--- What is needed ---
Your task is to repeat the listing exactly.

** BEGIN Records supplied **

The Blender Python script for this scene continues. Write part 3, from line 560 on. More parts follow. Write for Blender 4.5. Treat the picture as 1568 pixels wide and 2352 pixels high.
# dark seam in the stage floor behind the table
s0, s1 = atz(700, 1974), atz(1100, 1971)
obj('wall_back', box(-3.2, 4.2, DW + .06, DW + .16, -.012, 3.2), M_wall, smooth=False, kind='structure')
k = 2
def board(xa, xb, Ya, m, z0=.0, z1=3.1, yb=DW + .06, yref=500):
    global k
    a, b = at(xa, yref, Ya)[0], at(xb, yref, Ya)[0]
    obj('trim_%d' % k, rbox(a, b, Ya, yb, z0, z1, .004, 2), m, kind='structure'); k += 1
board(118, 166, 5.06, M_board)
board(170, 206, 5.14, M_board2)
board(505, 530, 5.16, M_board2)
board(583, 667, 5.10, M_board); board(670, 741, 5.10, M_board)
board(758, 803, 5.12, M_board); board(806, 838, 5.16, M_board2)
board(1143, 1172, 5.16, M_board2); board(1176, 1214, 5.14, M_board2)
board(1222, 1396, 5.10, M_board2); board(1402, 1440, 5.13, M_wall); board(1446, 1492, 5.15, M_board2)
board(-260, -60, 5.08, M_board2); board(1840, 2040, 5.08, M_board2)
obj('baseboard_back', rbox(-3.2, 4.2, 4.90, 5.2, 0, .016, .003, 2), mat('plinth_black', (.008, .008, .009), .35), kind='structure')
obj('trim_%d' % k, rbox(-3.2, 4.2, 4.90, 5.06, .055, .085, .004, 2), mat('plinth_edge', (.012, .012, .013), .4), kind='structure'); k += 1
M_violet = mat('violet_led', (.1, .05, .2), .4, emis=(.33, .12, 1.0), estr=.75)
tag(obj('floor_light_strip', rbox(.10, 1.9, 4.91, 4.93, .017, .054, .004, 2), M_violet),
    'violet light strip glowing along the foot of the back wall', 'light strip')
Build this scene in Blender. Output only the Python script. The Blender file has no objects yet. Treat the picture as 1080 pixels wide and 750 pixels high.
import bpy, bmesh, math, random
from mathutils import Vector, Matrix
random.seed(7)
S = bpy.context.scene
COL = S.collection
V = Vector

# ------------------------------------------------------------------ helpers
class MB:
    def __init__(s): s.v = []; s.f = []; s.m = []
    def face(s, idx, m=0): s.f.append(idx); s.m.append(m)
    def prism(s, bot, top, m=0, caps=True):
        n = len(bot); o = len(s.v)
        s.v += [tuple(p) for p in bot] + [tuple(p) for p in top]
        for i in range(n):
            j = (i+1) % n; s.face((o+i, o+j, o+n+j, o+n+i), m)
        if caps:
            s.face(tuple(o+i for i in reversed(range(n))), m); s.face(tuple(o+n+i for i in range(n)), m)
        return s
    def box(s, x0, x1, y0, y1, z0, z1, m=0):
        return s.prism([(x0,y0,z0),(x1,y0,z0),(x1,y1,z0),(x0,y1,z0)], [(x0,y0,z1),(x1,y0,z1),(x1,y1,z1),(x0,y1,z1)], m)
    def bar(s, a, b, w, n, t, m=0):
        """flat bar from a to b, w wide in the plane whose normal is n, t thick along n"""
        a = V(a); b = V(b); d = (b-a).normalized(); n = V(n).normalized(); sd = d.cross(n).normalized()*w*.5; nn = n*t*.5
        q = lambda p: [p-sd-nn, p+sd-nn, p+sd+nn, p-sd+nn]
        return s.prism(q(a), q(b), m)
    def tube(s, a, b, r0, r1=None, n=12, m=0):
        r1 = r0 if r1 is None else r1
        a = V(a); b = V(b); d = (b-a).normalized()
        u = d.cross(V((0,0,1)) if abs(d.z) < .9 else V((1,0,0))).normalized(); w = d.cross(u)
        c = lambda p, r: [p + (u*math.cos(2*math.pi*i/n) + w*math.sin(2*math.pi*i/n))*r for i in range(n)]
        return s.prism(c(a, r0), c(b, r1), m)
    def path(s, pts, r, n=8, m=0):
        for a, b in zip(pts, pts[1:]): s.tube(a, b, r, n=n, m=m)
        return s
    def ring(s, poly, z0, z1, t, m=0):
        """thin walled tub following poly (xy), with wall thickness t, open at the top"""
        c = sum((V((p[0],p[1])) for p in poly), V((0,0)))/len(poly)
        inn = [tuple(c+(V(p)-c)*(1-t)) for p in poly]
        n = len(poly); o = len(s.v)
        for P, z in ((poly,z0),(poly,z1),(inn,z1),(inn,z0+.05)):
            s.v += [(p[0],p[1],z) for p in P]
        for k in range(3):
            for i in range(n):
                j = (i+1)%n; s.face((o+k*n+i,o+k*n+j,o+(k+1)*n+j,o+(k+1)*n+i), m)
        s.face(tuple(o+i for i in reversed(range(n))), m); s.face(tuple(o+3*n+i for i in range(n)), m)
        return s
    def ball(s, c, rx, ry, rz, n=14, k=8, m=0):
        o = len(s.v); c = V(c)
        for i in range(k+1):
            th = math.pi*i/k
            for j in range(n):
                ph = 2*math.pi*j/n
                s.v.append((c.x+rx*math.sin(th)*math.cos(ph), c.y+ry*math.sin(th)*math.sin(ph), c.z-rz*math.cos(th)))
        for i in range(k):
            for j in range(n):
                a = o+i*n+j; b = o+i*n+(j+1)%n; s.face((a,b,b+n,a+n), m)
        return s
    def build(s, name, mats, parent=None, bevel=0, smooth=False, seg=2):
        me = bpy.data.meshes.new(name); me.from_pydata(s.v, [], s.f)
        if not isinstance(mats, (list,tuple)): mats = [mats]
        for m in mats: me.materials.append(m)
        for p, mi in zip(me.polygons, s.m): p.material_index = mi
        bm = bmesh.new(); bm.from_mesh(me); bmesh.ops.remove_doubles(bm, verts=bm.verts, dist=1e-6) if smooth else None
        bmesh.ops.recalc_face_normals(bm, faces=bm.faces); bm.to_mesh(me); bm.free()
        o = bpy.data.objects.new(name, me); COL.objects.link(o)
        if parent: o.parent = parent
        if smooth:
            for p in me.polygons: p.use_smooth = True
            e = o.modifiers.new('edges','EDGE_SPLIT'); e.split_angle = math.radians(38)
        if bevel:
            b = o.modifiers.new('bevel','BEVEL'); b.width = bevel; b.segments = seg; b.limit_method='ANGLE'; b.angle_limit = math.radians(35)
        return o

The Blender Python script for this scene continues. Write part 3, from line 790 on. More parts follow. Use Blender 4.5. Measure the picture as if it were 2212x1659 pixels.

** END Records supplied **

--- The solution ---
The Blender Python script for this scene continues. Write part 3, from line 560 on. More parts follow. Write for Blender 4.5. Treat the picture as 1568 pixels wide and 2352 pixels high.
# dark seam in the stage floor behind the table
s0, s1 = atz(700, 1974), atz(1100, 1971)
obj('wall_back', box(-3.2, 4.2, DW + .06, DW + .16, -.012, 3.2), M_wall, smooth=False, kind='structure')
k = 2
def board(xa, xb, Ya, m, z0=.0, z1=3.1, yb=DW + .06, yref=500):
    global k
    a, b = at(xa, yref, Ya)[0], at(xb, yref, Ya)[0]
    obj('trim_%d' % k, rbox(a, b, Ya, yb, z0, z1, .004, 2), m, kind='structure'); k += 1
board(118, 166, 5.06, M_board)
board(170, 206, 5.14, M_board2)
board(505, 530, 5.16, M_board2)
board(583, 667, 5.10, M_board); board(670, 741, 5.10, M_board)
board(758, 803, 5.12, M_board); board(806, 838, 5.16, M_board2)
board(1143, 1172, 5.16, M_board2); board(1176, 1214, 5.14, M_board2)
board(1222, 1396, 5.10, M_board2); board(1402, 1440, 5.13, M_wall); board(1446, 1492, 5.15, M_board2)
board(-260, -60, 5.08, M_board2); board(1840, 2040, 5.08, M_board2)
obj('baseboard_back', rbox(-3.2, 4.2, 4.90, 5.2, 0, .016, .003, 2), mat('plinth_black', (.008, .008, .009), .35), kind='structure')
obj('trim_%d' % k, rbox(-3.2, 4.2, 4.90, 5.06, .055, .085, .004, 2), mat('plinth_edge', (.012, .012, .013), .4), kind='structure'); k += 1
M_violet = mat('violet_led', (.1, .05, .2), .4, emis=(.33, .12, 1.0), estr=.75)
tag(obj('floor_light_strip', rbox(.10, 1.9, 4.91, 4.93, .017, .054, .004, 2), M_violet),
    'violet light strip glowing along the foot of the back wall', 'light strip')
Build this scene in Blender. Output only the Python script. The Blender file has no objects yet. Treat the picture as 1080 pixels wide and 750 pixels high.
import bpy, bmesh, math, random
from mathutils import Vector, Matrix
random.seed(7)
S = bpy.context.scene
COL = S.collection
V = Vector

# ------------------------------------------------------------------ helpers
class MB:
    def __init__(s): s.v = []; s.f = []; s.m = []
    def face(s, idx, m=0): s.f.append(idx); s.m.append(m)
    def prism(s, bot, top, m=0, caps=True):
        n = len(bot); o = len(s.v)
        s.v += [tuple(p) for p in bot] + [tuple(p) for p in top]
        for i in range(n):
            j = (i+1) % n; s.face((o+i, o+j, o+n+j, o+n+i), m)
        if caps:
            s.face(tuple(o+i for i in reversed(range(n))), m); s.face(tuple(o+n+i for i in range(n)), m)
        return s
    def box(s, x0, x1, y0, y1, z0, z1, m=0):
        return s.prism([(x0,y0,z0),(x1,y0,z0),(x1,y1,z0),(x0,y1,z0)], [(x0,y0,z1),(x1,y0,z1),(x1,y1,z1),(x0,y1,z1)], m)
    def bar(s, a, b, w, n, t, m=0):
        """flat bar from a to b, w wide in the plane whose normal is n, t thick along n"""
        a = V(a); b = V(b); d = (b-a).normalized(); n = V(n).normalized(); sd = d.cross(n).normalized()*w*.5; nn = n*t*.5
        q = lambda p: [p-sd-nn, p+sd-nn, p+sd+nn, p-sd+nn]
        return s.prism(q(a), q(b), m)
    def tube(s, a, b, r0, r1=None, n=12, m=0):
        r1 = r0 if r1 is None else r1
        a = V(a); b = V(b); d = (b-a).normalized()
        u = d.cross(V((0,0,1)) if abs(d.z) < .9 else V((1,0,0))).normalized(); w = d.cross(u)
        c = lambda p, r: [p + (u*math.cos(2*math.pi*i/n) + w*math.sin(2*math.pi*i/n))*r for i in range(n)]
        return s.prism(c(a, r0), c(b, r1), m)
    def path(s, pts, r, n=8, m=0):
        for a, b in zip(pts, pts[1:]): s.tube(a, b, r, n=n, m=m)
        return s
    def ring(s, poly, z0, z1, t, m=0):
        """thin walled tub following poly (xy), with wall thickness t, open at the top"""
        c = sum((V((p[0],p[1])) for p in poly), V((0,0)))/len(poly)
        inn = [tuple(c+(V(p)-c)*(1-t)) for p in poly]
        n = len(poly); o = len(s.v)
        for P, z in ((poly,z0),(poly,z1),(inn,z1),(inn,z0+.05)):
            s.v += [(p[0],p[1],z) for p in P]
        for k in range(3):
            for i in range(n):
                j = (i+1)%n; s.face((o+k*n+i,o+k*n+j,o+(k+1)*n+j,o+(k+1)*n+i), m)
        s.face(tuple(o+i for i in reversed(range(n))), m); s.face(tuple(o+3*n+i for i in range(n)), m)
        return s
    def ball(s, c, rx, ry, rz, n=14, k=8, m=0):
        o = len(s.v); c = V(c)
        for i in range(k+1):
            th = math.pi*i/k
            for j in range(n):
                ph = 2*math.pi*j/n
                s.v.append((c.x+rx*math.sin(th)*math.cos(ph), c.y+ry*math.sin(th)*math.sin(ph), c.z-rz*math.cos(th)))
        for i in range(k):
            for j in range(n):
                a = o+i*n+j; b = o+i*n+(j+1)%n; s.face((a,b,b+n,a+n), m)
        return s
    def build(s, name, mats, parent=None, bevel=0, smooth=False, seg=2):
        me = bpy.data.meshes.new(name); me.from_pydata(s.v, [], s.f)
        if not isinstance(mats, (list,tuple)): mats = [mats]
        for m in mats: me.materials.append(m)
        for p, mi in zip(me.polygons, s.m): p.material_index = mi
        bm = bmesh.new(); bm.from_mesh(me); bmesh.ops.remove_doubles(bm, verts=bm.verts, dist=1e-6) if smooth else None
        bmesh.ops.recalc_face_normals(bm, faces=bm.faces); bm.to_mesh(me); bm.free()
        o = bpy.data.objects.new(name, me); COL.objects.link(o)
        if parent: o.parent = parent
        if smooth:
            for p in me.polygons: p.use_smooth = True
            e = o.modifiers.new('edges','EDGE_SPLIT'); e.split_angle = math.radians(38)
        if bevel:
            b = o.modifiers.new('bevel','BEVEL'); b.width = bevel; b.segments = seg; b.limit_method='ANGLE'; b.angle_limit = math.radians(35)
        return o

The Blender Python script for this scene continues. Write part 3, from line 790 on. More parts follow. Use Blender 4.5. Measure the picture as if it were 2212x1659 pixels.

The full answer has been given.